Scientists happy over Chandrayaan data

Scientists happy over Chandrayaan data

New aspects about planets and the moon revealed

Scientists from the Indian Space Research Organisation (ISRO), National Aeronautics and Space Administration (NASA), USA and European Space Agency (ESA) reviewed the data sets obtained from the 11 payloads on-board Chandrayaan-1 spacecraft.  
ISRO spokesperson S Satish said that some of the data revealed new aspects about the interaction between planets and moon. “The data obtained is quite adequate to keep us busy for the next few years,” he said. The analysis of the data will be presented to a peer review committee. Any information, declared as new findings by the committee would be made public, he added.

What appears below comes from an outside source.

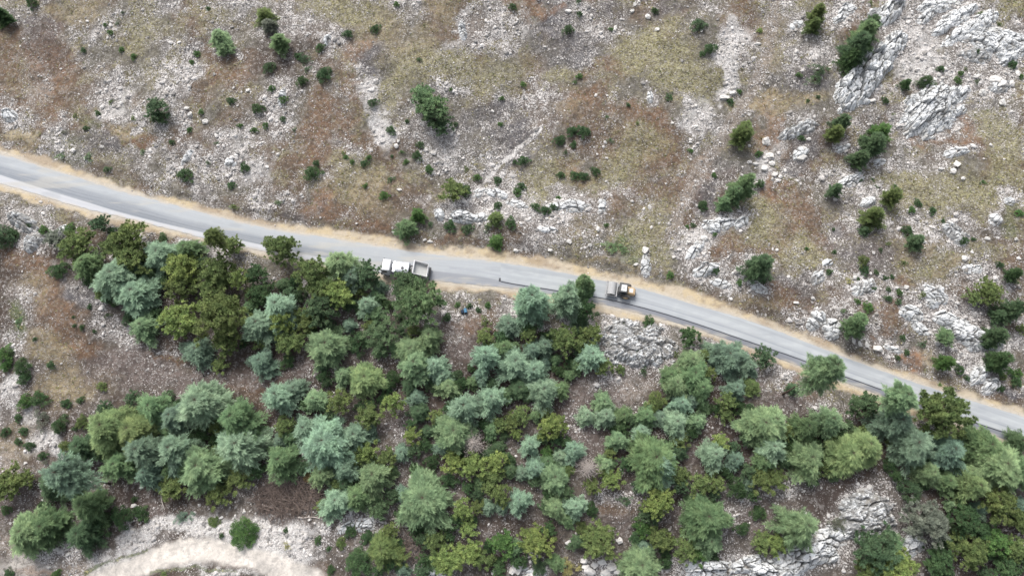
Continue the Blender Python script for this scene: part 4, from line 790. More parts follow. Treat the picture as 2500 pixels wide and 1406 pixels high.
# x y r kind colour height-factor : crown centre and radius in the photograph, set down at its true distance
CODE = {'c': 'cedar', 'C': 'broad_cedar', 'f': 'spire', 'p': 'pine', 's': 'small_pine', 'l': 'lanky_pine', 'y': 'young_conifer', 'b': 'shrub', 'B': 'leafy_bush', 't': 'thin_shrub', 'd': 'dead_tree'}
TREES = """268 1046 56 C lime 1;326 1048 52 C lime .9;300 1022 36 c lime 1;376 996 44 c green .8;494 984 57 C silver 1.1;423 1017 38 c blue .8;585 1022 54 c green 1;590 1093 54 c silver 1;560 1075 34 c silver .9;434 1095 44 c silver 1.1;436 1135 32 c blue .8;352 1098 46 c blue 1
290 1135 38 c green .8;363 1157 34 c blue .8;497 1143 56 C pale 1;452 1140 30 c green .8;425 1190 34 s olive .6;532 1208 30 s olive .6;583 1168 32 s olive .5;625 1150 24 s dark .6;166 1160 42 l blue 1.2;200 1095 34 y deep .8;148 1037 25 b dark 1
62 980 22 b bright 1;97 974 24 b dark 1;102 1020 25 t grey 1;162 985 15 b dark 1;197 977 11 b dark 1;45 1020 12 b dark 1;58 1052 13 b dark 1;14 1055 15 b dark 1;44 1078 11 b dark 1;73 1088 15 b dark 1;105 1112 13 b dark 1;200 1032 20 b olive 1
158 1090 18 b olive 1;112 1127 9 t grey 1;183 1046 8 b dark 1;250 943 15 b olive 1;25 1180 38 p olive .7;64 1170 24 s olive .6;130 1184 38 c deep .8;170 1195 30 c deep .6;222 1235 40 y green .9;245 1275 34 b dark 1.2;300 1262 32 b dark 1.2;345 1252 24 b dark 1
70 1300 50 C pale 1.1;118 1285 46 C green 1;205 1305 38 y deep .7;103 1235 15 b dark 1;16 1245 15 b dark 1;446 1262 22 t blue .7;523 1273 17 b olive .7;596 1300 42 B bright .8;541 1307 8 b dark 1;22 1400 16 b dark 1;139 1399 12 b bright 1;400 1400 8 b olive .7;328 1218 9 b dark 1
680 967 38 c silver 1;722 950 28 c blue .7;772 977 30 c pale .9;832 978 30 s olive .9;698 1037 27 s olive .7;746 1047 36 c silver .8;798 1085 60 C silver 1;868 1063 32 c silver 1;901 1103 26 s yellow 1;945 1123 28 s olive .7;690 1122 45 c green .9;843 1147 28 c silver 1
786 1157 30 c pale .8;754 1163 17 b rust 1;912 1165 42 c pale .9;822 1222 40 c silver .8;872 1213 36 c green .8;925 1240 28 s deep .6;1037 1220 66 C pale .8;1131 1242 28 s yellow .8;1141 1290 23 s yellow .7;960 984 27 s yellow 1.2;905 1017 32 s olive .8
1006 1066 21 s yellow 1;1040 1087 22 b dark 1.2;892 925 42 C lime .9;838 918 27 c pale .8;1022 1005 22 y deep .8;1065 1015 19 s olive .8;1135 1000 42 c silver 1.1;1107 1055 47 C pale 1;1080 1090 20 c blue .7;1200 972 36 c silver 1;1237 965 20 c green .8
1157 1083 34 d grey 1.1;1103 1127 30 s yellow .8;1158 1140 36 s yellow .8;1213 1130 30 s yellow .8;1205 1167 26 s olive .7;1016 1147 20 b dark 1;1226 1207 27 s olive .9;1245 1030 25 s olive .7;1195 1073 16 b dark 1;1095 1172 25 b dark 1.2;1062 1315 30 s olive .7
1096 1363 40 p yellow .7;1146 1345 32 s yellow .8;1172 1365 24 s olive .7;1226 1330 34 s bright .7;936 1338 38 y olive .6;972 1335 22 b dark 1;877 1374 39 B dark .8;856 1296 19 b dark .8;833 1325 16 b olive .8;803 1338 8 b dark .8;776 1318 12 b dark .8;698 1294 8 b dark .8
808 1390 14 b dark .8;701 1333 10 t straw .5;898 1310 20 b dark 1;1030 1285 22 b dark 1;1000 1178 0 b dark 1;1325 955 38 c silver .9;1368 950 22 c green .8;1267 950 28 c deep .8;1274 1012 25 s olive .7;1348 1045 34 p yellow .8;1262 1060 15 s yellow .8;1294 1087 27 c silver .9
1335 1107 20 b bright 1.4;1402 1100 26 c silver .9;1365 1113 18 c silver .7;1472 983 27 c pale .8;1433 1017 25 c silver .8;1480 1014 30 c silver .8;1520 1015 25 c green .8;1508 1073 26 c pale .9;1437 1140 31 d rust 1.1;1480 1133 22 c pale .8;1493 1172 26 s yellow .7
1353 1165 38 C pale .9;1307 1142 28 c silver .8;1388 1147 19 b olive 1.2;1270 1222 27 c silver .9;1356 1240 29 c pale .9;1403 1238 27 c silver 1;1310 1320 40 p yellow .6;1315 1382 24 b deep .8;1390 1385 27 t straw .7;1462 1322 42 p olive .6;1423 1290 22 b olive .8
1592 1122 60 C green 1.05;1612 1135 40 c silver 1.2;1660 1157 25 s olive .7;1607 1220 37 p yellow .8;1567 1290 28 b bright 1.3;1614 1314 31 p olive .7;1720 1262 56 C green 1;1728 1322 36 c pale .8;1707 1180 28 s olive .8;1750 1180 22 s olive .8;1797 1190 32 b dark 1.4
1856 1172 30 s olive .7;1741 1113 36 c silver .8;1793 1122 25 c blue .8;1757 1080 22 s yellow .7;1857 1040 50 C pale 1;1650 940 33 c pale .9;1693 915 40 C green .9;1712 950 32 c green 1;1663 985 27 c silver .9;1650 1035 37 c silver .9;1697 1030 25 c pale .9;1578 1015 27 c green .8
1565 1052 24 c silver .8;1614 1020 24 c blue .7;1600 982 31 b olive 1.2;1772 978 26 s olive .9;1770 1012 20 s olive .7;1823 997 19 b dark 1.2;1795 950 27 c blue .8;1832 942 24 c olive .6;1530 1220 18 t deep .6;1850 1252 23 b dark .9;1812 1290 20 b dark .9
1673 1336 34 s olive .7;1700 1353 24 s bright .7;1565 1377 47 C pale .9;1862 1326 28 s olive .6;1885 1030 40 c pale .9;1882 1097 40 c silver .9;1862 1125 28 c green .8;1965 1045 37 c green .9;2023 1028 37 c pale .9;1968 1122 47 C pale 1;2070 1108 48 f lime .42;2108 1092 42 f lime .55
2194 965 34 l pale 1.1;2104 990 35 p deep .8;2165 990 14 t rust 4;2178 1030 48 c blue 1;2225 1085 52 C blue 1;2302 1006 60 p olive .9;2270 995 36 p olive .8;2310 1102 44 c blue .9;2400 1090 50 C green .9;2435 1135 58 C pale 1;2482 1080 30 c deep .8;2266 1155 33 c pale 1;2370 1185 42 c lime 1
2310 1176 30 c green .8;2219 1195 34 b deep 1.3;2436 1228 44 p olive .8;2268 1277 52 p grey .7;2320 1232 13 c pale 1;1945 1288 46 y pale 1.1;1888 1170 29 s olive .7;1982 1165 24 b dark 1.2;1890 1327 27 s yellow .7;2047 1280 26 t grey 1;2145 1345 52 p deep .8;2175 1328 36 c green .6
2182 1385 52 p yellow .7;2125 1388 34 p olive .7;2290 1373 38 p dark .7;2368 1345 44 p olive .7;2430 1327 34 s bright .8;2482 1345 30 p olive .7;2490 1270 25 p olive .7;2350 1265 38 p dark .7;2400 1300 30 p dark .6;2455 1385 34 p dark .6;2492 1150 40 c green .8
244 547 25 s deep .8;275 565 15 b dark 1;318 588 42 p olive .9;290 607 36 p olive .8;322 637 38 p olive .8;395 622 44 C silver .9;458 612 34 c green .8;188 600 42 p olive .7;140 583 28 s grey .6;215 650 38 c green .9;285 678 54 C silver .9;336 718 50 C silver .9
145 660 26 b dark 1;448 660 44 p yellow .8;447 705 38 p olive .8;535 667 44 p olive .8;530 708 38 p olive .8;588 680 26 s yellow 1.1;521 578 22 l olive 1.2;568 602 26 p olive .7;398 582 15 b dark 1;354 797 38 c pale .7;448 782 46 p yellow .8;541 780 60 p olive .9
551 835 34 p olive .8;485 857 38 c blue .7;535 893 20 s olive .5;5 582 38 b deep 1.2;33 573 18 b dark 1;70 550 11 b dark 1;107 563 15 b bright 1;170 560 18 b bright .8;13 866 27 b bright 1;17 892 18 b bright 1;57 897 26 b dark 1;60 922 20 b dark 1;124 891 12 b dark 1
219 749 8 b dark 1;200 799 8 b dark 1;182 795 6 b dark 1;179 774 5 b dark 1;230 809 6 b dark 1;85 828 7 b dark 1;47 785 14 t green .5;262 770 8 t dark 1;264 660 0 b dark 1
693 606 38 p olive .9;664 596 24 s olive .8;764 674 44 p olive .9;784 702 36 p olive .9;827 716 38 p yellow .8;787 752 42 p deep .8;834 649 42 c pale .9;862 678 33 c blue .8;898 674 34 p deep .9;1012 692 25 p deep .9;1024 742 56 p green .9;990 700 36 p deep .8
897 748 28 c silver 1.1;917 772 28 s green .7;934 815 42 s deep .6;877 838 32 b dark 1.3;800 845 48 C pale .95;683 756 48 c silver .9;688 790 30 s yellow 1.3;711 836 34 p olive .8;637 796 44 c silver .9;641 884 36 c blue .8;703 884 22 b dark 1.2;628 675 30 s dark .8;764 773 28 s olive .7;640 720 30 p dark .8
1003 858 42 C pale .95;1050 826 30 c pale 1;1016 892 42 c pale .9;1063 895 33 c silver .8;1187 870 38 c silver .9;1232 850 28 c green .8;1240 797 30 c blue .7;1186 822 24 s olive .7;1117 744 9 b bright 1.2;1146 747 9 b dark 1.2;1168 757 9 b dark 1;1191 746 10 b bright 1.2
1186 786 15 t olive .7;1091 775 13 b dark 1;1095 945 28 c pale .8;1080 918 24 c silver .8;1150 900 12 b dark 1;960 925 26 b dark 1.2;1000 940 22 c deep .6;1297 744 45 C silver 1.6;1384 734 38 C silver 1.7;1427 694 25 f green 1.1;1430 760 24 s dark 1.6;1422 715 22 f green .9;1380 830 38 p olive .8
1444 818 28 s olive .8;1444 870 34 c silver .8;1476 896 24 s olive .7;1300 855 27 c blue .9;1330 846 24 c blue .9;1258 888 44 C silver .9;1303 908 34 c silver .9;1335 940 22 c silver .8;1584 788 19 b dark 1.2;1521 790 11 b olive 1;1557 862 17 b bright 1;1609 824 6 b bright 1
1571 906 12 t dark 1;1685 825 27 s dark .8;1728 850 17 c blue .7;1722 868 18 s olive .6;1685 885 36 c pale .8;1775 872 44 C blue .9;1826 895 28 c blue .8;1866 874 28 s deep .8;1515 902 15 b olive 1;1635 918 26 c green .7;1648 865 12 t olive .8;2000 906 38 l pale 1.7;1935 948 14 y deep .8"""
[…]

A release by ISRO states four instruments – Terrain Mapping Camera (TMC), Moon Mineralogy Mapper (M3), Hyperspectral Imager (HySI) and Smart near Infrared Spectrometer (SIR-2) – have provided extensive data on moon’s topography, mineralogy and chemistry.  TMC and HySI payloads of ISRO have covered about 70% of the lunar surface, while M3 covered more than 95% of the same and SIR-2 has provided high-resolution spectral data on the mineralogy of the moon.

The Sub KeV Atom Reflecting Analyser (SARA), a joint payload of Sweden and India, covered the entire lunar surface several times and enabled scientists to study the interaction between the solar wind and a planetary body like moon without a magnetic field.  Additionally, interesting data on lunar polar areas was provided by Lunar Laser Ranging Instrument (LLRI) and High Energy X-ray Spectrometer (HEX) of ISRO as well as Miniature Synthetic Aperture radar (Mini-SAR) of USA.

HEX made about 200 orbits over the lunar poles and Mini-SAR provided complete coverage of both North and South Polar Regions of the Moon. Another ESA payload – Chandrayaan-1 Imaging X-ray Spectrometer (C1XS) – detected more than two dozen weak solar flares during the mission duration.
Some teams have expressed their delight at having mapped the polar regions of the moon from Chandrayaan-1’s orbit using imaging radar for the first time.  It is expected to take about 6 months to 3 years for the detailed analysis of the  data accrued from Chandrayaan-1.